***** Supplied records *****
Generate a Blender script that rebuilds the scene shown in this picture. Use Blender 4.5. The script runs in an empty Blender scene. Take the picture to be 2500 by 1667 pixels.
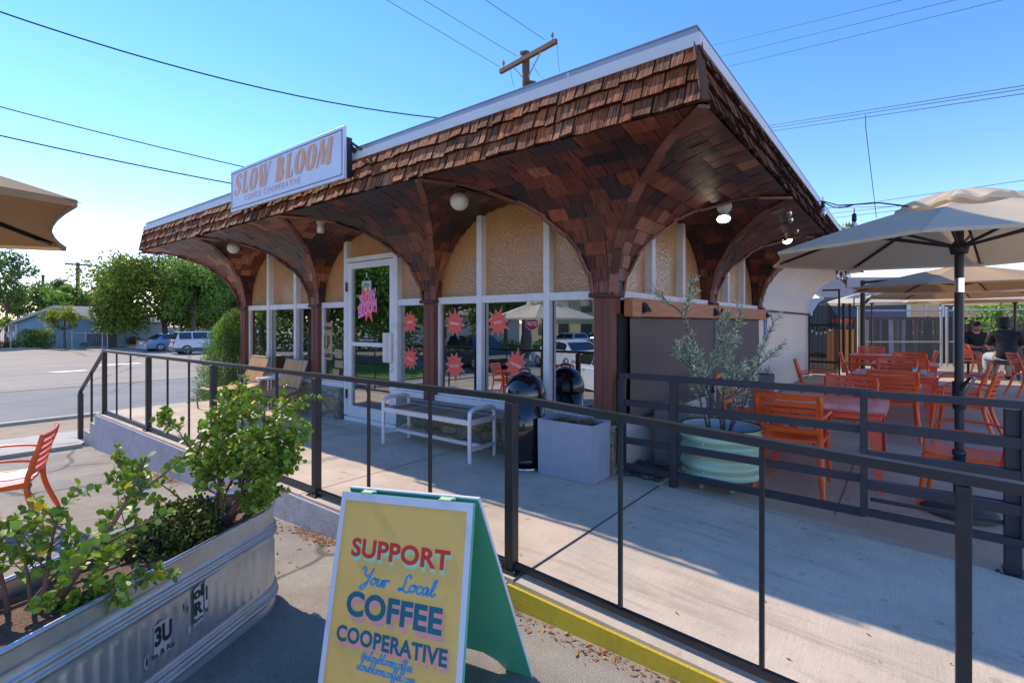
import bpy, bmesh, math, random
from mathutils import Vector, Matrix, noise
random.seed(7)
PI = math.pi
R = math.radians
S = bpy.context.scene
COL = S.collection
# ------------------------------------------------------------------ camera
CAM = (1.956, -3.856, 1.28)
YAW = math.atan2(1233, 1570)
cd = bpy.data.cameras.new("camera")
cd.sensor_width = 36; cd.lens = 36*1233/2500; cd.shift_y = -45.5/2500
cd.clip_start = .05; cd.clip_end = 3000
cam = bpy.data.objects.new("camera", cd); COL.objects.link(cam)
cam.location = CAM; cam.rotation_euler = (PI/2, 0, YAW)
S.camera = cam
# ------------------------------------------------------------------ sky, sun, exposure
SUN_EL = 39.0
W = bpy.data.worlds.new("World"); S.world = W; W.use_nodes = True
nt = W.node_tree; nt.nodes.clear()
sky = nt.nodes.new("ShaderNodeTexSky"); sky.sky_type = 'NISHITA'; sky.sun_disc = False
sky.sun_elevation = R(SUN_EL); sky.sun_rotation = R(-90)
sky.air_density = 1.0; sky.dust_density = .0; sky.ozone_density = 4
hs = nt.nodes.new("ShaderNodeHueSaturation"); hs.inputs['Saturation'].default_value = 1.24
bg = nt.nodes.new("ShaderNodeBackground"); bg.inputs[1].default_value = .15
wo = nt.nodes.new("ShaderNodeOutputWorld")
tn = nt.nodes.new("ShaderNodeMix"); tn.data_type = 'RGBA'; tn.blend_type = 'MULTIPLY'; tn.inputs[0].default_value = 1; tn.inputs[7].default_value = (1.04, .80, .86, 1)
nt.links.new(sky.outputs[0], hs.inputs['Color']); nt.links.new(hs.outputs[0], tn.inputs[6]); nt.links.new(tn.outputs[2], bg.inputs[0]); nt.links.new(bg.outputs[0], wo.inputs[0])
sd = bpy.data.lights.new("sun", 'SUN'); sd.energy = 2.15; sd.angle = R(.53); sd.color = (1, .88, .72)
sun = bpy.data.objects.new("sun", sd); COL.objects.link(sun)
to_sun = Vector((-math.cos(R(SUN_EL)), -.012, math.sin(R(SUN_EL))))
sun.rotation_euler = to_sun.to_track_quat('Z', 'Y').to_euler()
S.view_settings.view_transform = 'Standard'; S.view_settings.look = 'None'
S.view_settings.exposure = 1.29; S.view_settings.gamma = 1
S.cycles.max_bounces = 8; S.cycles.diffuse_bounces = 4; S.cycles.glossy_bounces = 4
S.cycles.transparent_max_bounces = 12; S.cycles.use_denoising = True
S.cycles.caustics_reflective = False; S.cycles.caustics_refractive = False
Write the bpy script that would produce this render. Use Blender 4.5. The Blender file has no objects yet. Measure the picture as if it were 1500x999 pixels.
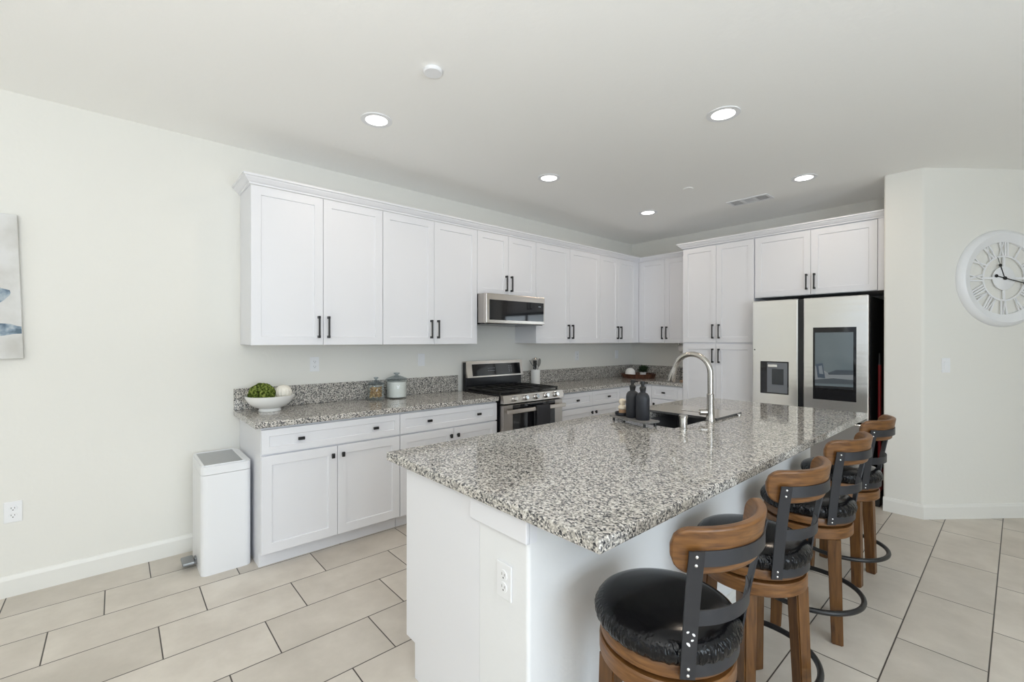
import bpy, bmesh, math, random
from mathutils import Vector, Matrix
random.seed(7)
PI = math.pi
C = bpy.context.scene.collection
SC = bpy.context.scene

# ------------------------------------------------------------------ camera
F_PX, W_PX = 656.94, 1500.0
cam_d = bpy.data.cameras.new('camera')
cam_d.sensor_width = 36.0
cam_d.lens = 36.0 * F_PX / W_PX
cam_d.clip_start = 0.05
cam = bpy.data.objects.new('camera', cam_d)
C.objects.link(cam)
yaw, pit, rol = math.radians(48.5586), math.radians(-0.1259), math.radians(0.0477)
fw = Vector((-math.sin(yaw) * math.cos(pit), math.cos(yaw) * math.cos(pit), math.sin(pit)))
rt = Vector((math.cos(yaw), math.sin(yaw), 0))
up = rt.cross(fw)
r2 = rt * math.cos(rol) + up * math.sin(rol)
u2 = -rt * math.sin(rol) + up * math.cos(rol)
M = Matrix((r2, u2, -fw)).transposed().to_4x4()
M.translation = Vector((3.6749, -5.5257, 1.4118))
cam.matrix_world = M
SC.camera = cam

# ------------------------------------------------------------------ world, exposure, daylight
SC.view_settings.view_transform = 'Standard'
SC.view_settings.look = 'None'
SC.view_settings.gamma = 1.0
SC.view_settings.use_curve_mapping = False
SC.view_settings.exposure = -0.92
SC.cycles.max_bounces = 14
SC.cycles.diffuse_bounces = 11
SC.cycles.glossy_bounces = 6
SC.cycles.transparent_max_bounces = 32
SC.cycles.transmission_bounces = 8
SC.cycles.sample_clamp_indirect = 6.0
SC.cycles.use_denoising = True
SC.cycles.caustics_reflective = False
SC.cycles.caustics_refractive = False

w = bpy.data.worlds.new('daylight_sky')
SC.world = w
w.use_nodes = True
bg = w.node_tree.nodes['Background']
bg.inputs[0].default_value = (0.80, 0.90, 1.0, 1)
bg.inputs[1].default_value = 1.6

H = 2.775            # ceiling height
REAR = -9.0          # rear wall with the big windows, behind the camera
FAR = 7.2            # far right wall of the living area


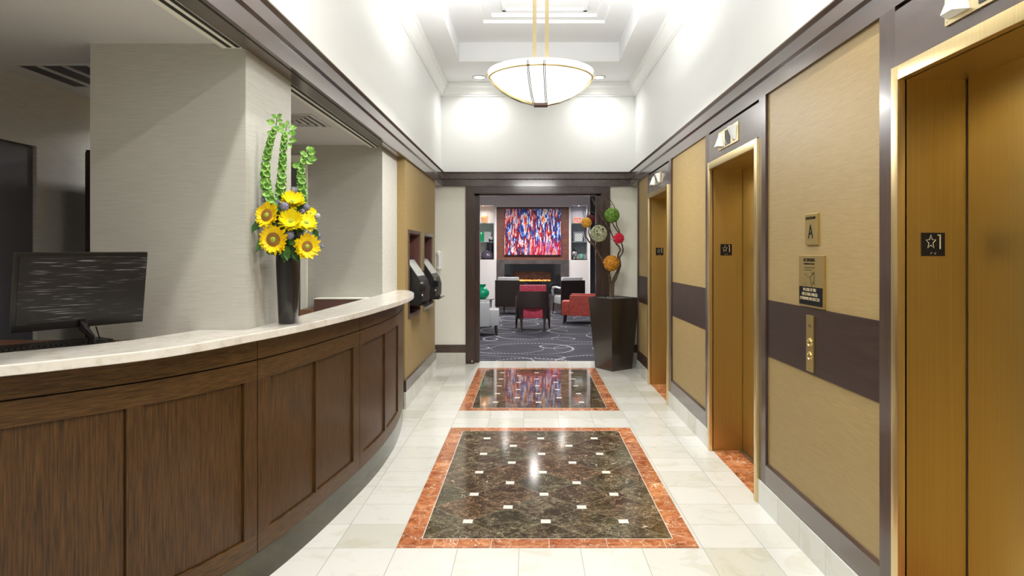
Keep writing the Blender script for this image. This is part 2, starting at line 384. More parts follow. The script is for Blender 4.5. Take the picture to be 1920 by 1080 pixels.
DOORS = [(1.50, 2.546), (4.18, 5.225), (6.86, 7.90)]   # lift door openings along the right wall
for a, b in DOORS:
    fl.quad((1.405, a, .0008), (1.66, a, .0008), (1.66, b, .0008), (1.405, b, .0008), mi=1)
build('floor', fl, [M['floor'], M['red_marble'], M['dark1'], M['dark2'], mat('pale_inset', (.74, .70, .64), .12)], struct=True, recalc=False)
cp = MB(); cp.box(-3.4, 4.4, 9.66, 19.2, -.05, .004)
build('floor', cp, 'carpet', struct=True)
# --- ceiling with coffer
ce = MB(); cx0, cx1, cy0, cy1 = -.860, 1.096, 3.6, 8.364; zc2 = 4.107
for a in ((XL-.15, cx0, YF, YB+.2), (cx1, XR+.3, YF, YB+.2), (cx0, cx1, YF, cy0), (cx0, cx1, cy1, YB+.2)):
    ce.box(a[0], a[1], a[2], a[3], ZC, ZC+.02)
for a in ((cx0-.02, cx0, cy0, cy1), (cx1, cx1+.02, cy0, cy1)): ce.box(a[0], a[1], a[2], a[3], ZC+.02, zc2+.12)
for a in ((cy0-.02, cy0), (cy1, cy1+.02)): ce.box(cx0-.02, cx1+.02, a[0], a[1], ZC+.02, zc2+.12)
# stepped panel mouldings in the tray
i0, i1, j0, j1 = -.52, .846, 4.28, 7.68
for a in ((cx0, i0, cy0, cy1), (i1, cx1, cy0, cy1), (i0, i1, cy0, j0), (i0, i1, j1, cy1)): ce.box(a[0], a[1], a[2], a[3], zc2, zc2+.12)
k = .10
for a in ((i0, i0+k, j0, j1), (i1-k, i1, j0, j1), (i0+k, i1-k, j0, j0+k), (i0+k, i1-k, j1-k, j1)): ce.box(a[0], a[1], a[2], a[3], zc2+.035, zc2+.12)
ce.box(i0+k, i1-k, j0+k, j1-k, zc2+.075, zc2+.12)
for a in ((i0+.22, i0+.26, j0+.22, j1-.22), (i1-.26, i1-.22, j0+.22, j1-.22)): ce.box(a[0], a[1], a[2], a[3], zc2+.05, zc2+.08)
for a in ((j0+.22, j0+.26), (j1-.26, j1-.22)): ce.box(i0+.22, i1-.22, a[0], a[1], zc2+.05, zc2+.08)
build('ceiling', ce, 'ceiling_paint', struct=True)
# --- plaster cornice under the ceiling: runs along both long walls and the end wall
zb = 3.688; zt = ZC
prof = [(0, zb), (.014, zb), (.014, zb+.018), (.026, zb+.026), (.045, zb+.060), (.075, zb+.105), (.078, zb+.135), (.098, zb+.145), (.098, zt), (0, zt)]
tl = MB(); tl.prism([(XL+x, z) for x, z in prof], 'y', YF, YB)
build('trim_1', tl, 'white_paint', struct=True)
tl = MB(); tl.prism([(XR-x, z) for x, z in prof], 'y', YF, YB)
build('trim_2', tl, 'white_paint', struct=True)
tl = MB(); tl.prism([(YB-x, z) for x, z in prof], 'x', XL, XR)
build('trim_3', tl, 'white_paint', struct=True)
# --- upper walls
u = MB(); u.box(-1.31, XL, YF, YB+.2, ZS+.006, ZC); build('wall_left', u, 'white_paint', struct=True)
u = MB(); u.box(XR, XR+.3, YF, YB+.2, ZS+.15, ZC); build('wall_right', u, 'white_paint', struct=True)
# --- end wall with the wide lounge opening
ox0, ox1, oz = -.77, 1.0, 2.357
u = MB(); u.box(-1.75, ox0, YB, YB+.2, 0, ZC); u.box(ox1, 2.1, YB, YB+.2, 0, ZC); u.box(ox0, ox1, YB, YB+.2, oz, ZC)
build('wall_back', u, [M['white_paint']], struct=True)
u = MB(); u.box(XL-.2, -.881, YB-.006, YB, .262, ZS); u.box(1.108, 1.9, YB-.006, YB, .262, ZS)
build('wall_back', u, 'cream_paint', struct=True)
u = MB(); u.box(XL-.2, -.881, YB-.02, YB, 0, .152); u.box(1.108, 1.9, YB-.02, YB, 0, .152); build('baseboard_back', u, 'floor', struct=True)
u = MB(); u.box(XL-.2, -.881, YB-.018, YB, .152, .262); u.box(1.108, 1.9, YB-.018, YB, .152, .262); build('trim_4', u, 'dark_wood_h', struct=True)
# --- door casing of the lounge opening
d = thing('door_4', (.11, YB, 0), struct=True)
u = MB()
u.box(-.881, ox0, YB-.03, YB, 0, ZS); u.box(ox1, 1.108, YB-.03, YB, 0, ZS); u.box(ox0, ox1, YB-.03, YB, oz, ZS)
build('door_casing', u, 'dark_wood', d)
u = MB(); u.box(ox0-.001, ox0+.012, YB-.02, YB+.22, 0, oz); u.box(ox1-.012, ox1+.001, YB-.02, YB+.22, 0, oz); u.box(ox0, ox1, YB-.02, YB+.22, oz-.012, oz)
build('door_lining', u, 'dark_wood', d)
u = MB(); u.box(ox0+.012, -.700, YB+.08, YB+.20, 0, oz-.012); u.box(.925, ox1-.012, YB+.08, YB+.20, 0, oz-.012); u.box(ox0+.012, ox1-.012, YB+.08, YB+.20, oz-.03, oz-.012)
build('door_stop', u, 'dark_wood', d)
u = MB(); u.tube([(-.80, YB-.035, .04), (-.79, YB-.06, .04)], .014, 12); build('floor_stop', u, 'steel', d)
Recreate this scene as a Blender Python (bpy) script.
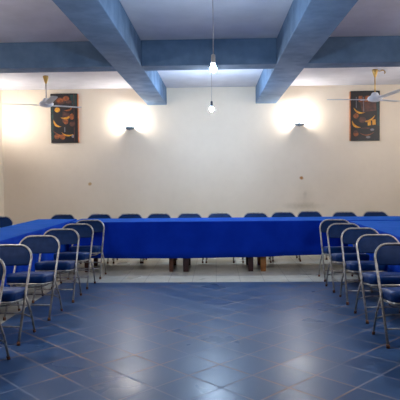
*****
Look through the lines above and collect those with the word "scene".

Generate a Blender script that rebuilds the scene shown in this picture. Use Blender 4.5. The script runs in an empty Blender scene. Take the picture to be 2500 by 1667 pixels.
S = bpy.context.scene
C = bpy.context.scene.collection
SC = bpy.context.scene
Recreate this scene as a Blender Python (bpy) script.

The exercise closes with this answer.